Energy Meter
My buddy Frank (the guy talking way too fast above) and I designed an open source energy meter. It is still in early beta, but Frank’s about to be commissioned in the Navy, and I have a three month Merchant Marine cruise coming up, so neither of us will have time to work on it for a while. Anyways, it’s pretty awesome if I do say so myself.
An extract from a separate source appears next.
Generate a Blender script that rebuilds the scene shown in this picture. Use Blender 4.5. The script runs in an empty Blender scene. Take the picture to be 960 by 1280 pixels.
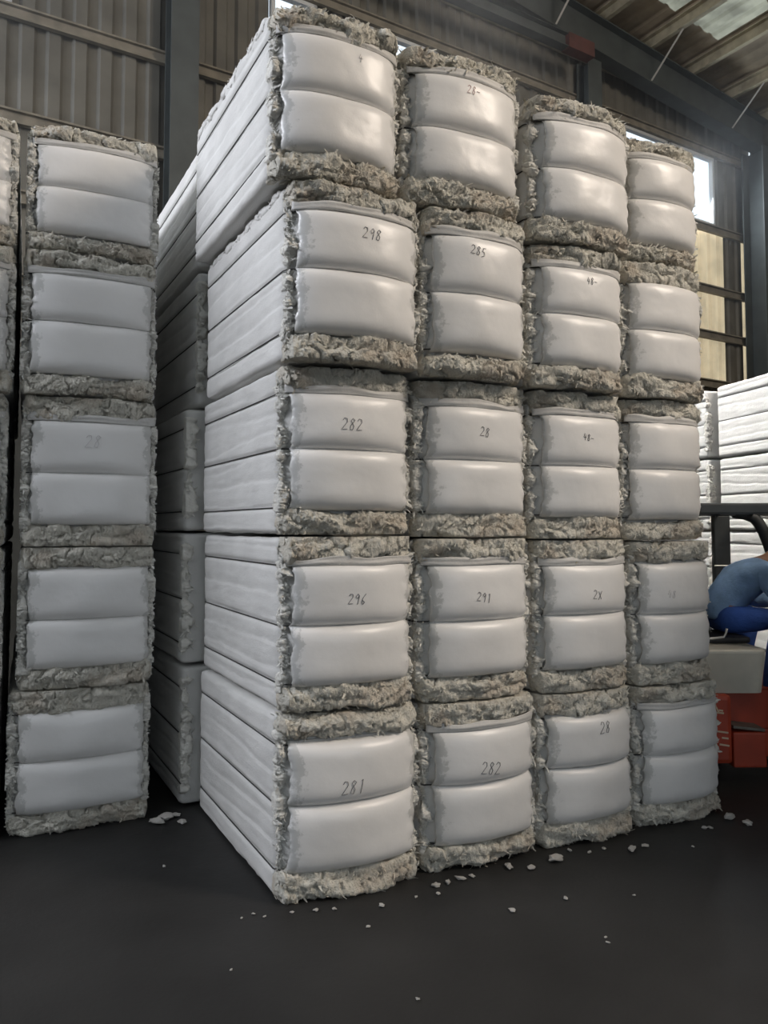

It’s similar to the Kill A Watt, but it’s wireless, uses mesh networking, and is scalable from a metering a single outlet to service as building’s primary energy meter.
Features
- Uses current transformer for shuntless current measurements
- Wireless (ZigBee)
- True RMS voltage and current measurements, for accurate readings with noisy loads
- Power factor calculated with Fast Fourier Transform, with possibility of using FFT for Total Harmonic Distortion calculation
- 8 core Propeller microcontroller running at 80 MHz allows for lots of number crunching
Also, I wrote an OS X Cocoa application for an interface to sensors. Currently, it only recognizes one sensor, but with a little modification I’ll make it handle any number of sensors. We even configured the sensors to occasionally send current and voltage waveforms. That’s mostly eye-candy, but could be useful to a utility to identify problems or particularly noisy loads.
;)
TODO
- Design a board that fits a standard size box
- Add the ability to switch out current transformer’s burden resistance on the fly, depending on amperage, to allow for a wider range of current. Currently we’re getting accurate measurements from 10 mA to about 12 A, after that it starts clipping at the input of the op amp. For a house, there’s a much wider range of currents.
- Find wireless modules that allow for huge mesh networks. Big enough for all the houses in a small town to pass occasional readings to the utility.
If you’re interested in getting involved, let us know. You can check out the live code at our Google Code page.
Downloads
Design Summary from APPA Conference
Thursday, March 24, 2011 at 17:09
Reader Comments (6)
Would this be possible to connect the system and see the mesh network using NetworkViewer from http://www.openecosys.org ?
Nice project, but I have one or two suggestions. First, get a steady cam even if you have to make it from parts at the hardware store. There's nothing more difficult to watch (for me anyway) than hand-held video that's completely unstabilized. My other suggestion would be to slow down on the description of the project.
No wonder the voltage on LVSENSE is distorted if you are also using the same winding to power a half-wave rectifier. Use a more capable transformer, a transformer with dual windings and a full-wave rectifier (better), or a totally separate transformer (best).
Also, the unconnected end of CT burden potentiometer should be connected - it will prevent an open-circuit CT voltage from appearing on op-amp's input in case potentiometer's wiper intermittently looses connection during rotation (what is common for low quality and/or old pots). You should also take this issue under consideration when designing burden resistor switching circuitry - it has to be continuous or make-before-brake solution.
Except for these issues it's quite a nice solution.
Shouldn't there be some isolation between main voltage and your electronics (opto-isolators, ...) ?
Yep. Still trying to figure out the best way to do it. Ill look if there are any reasonably priced linear optoisolators.
I've used these guys in the past : http://secomtel.com/UpFiles/Attach/2003/11/19/103521.pdf
I got them for about $2 a piece in quantity, though I'd like to find cheaper alternatives.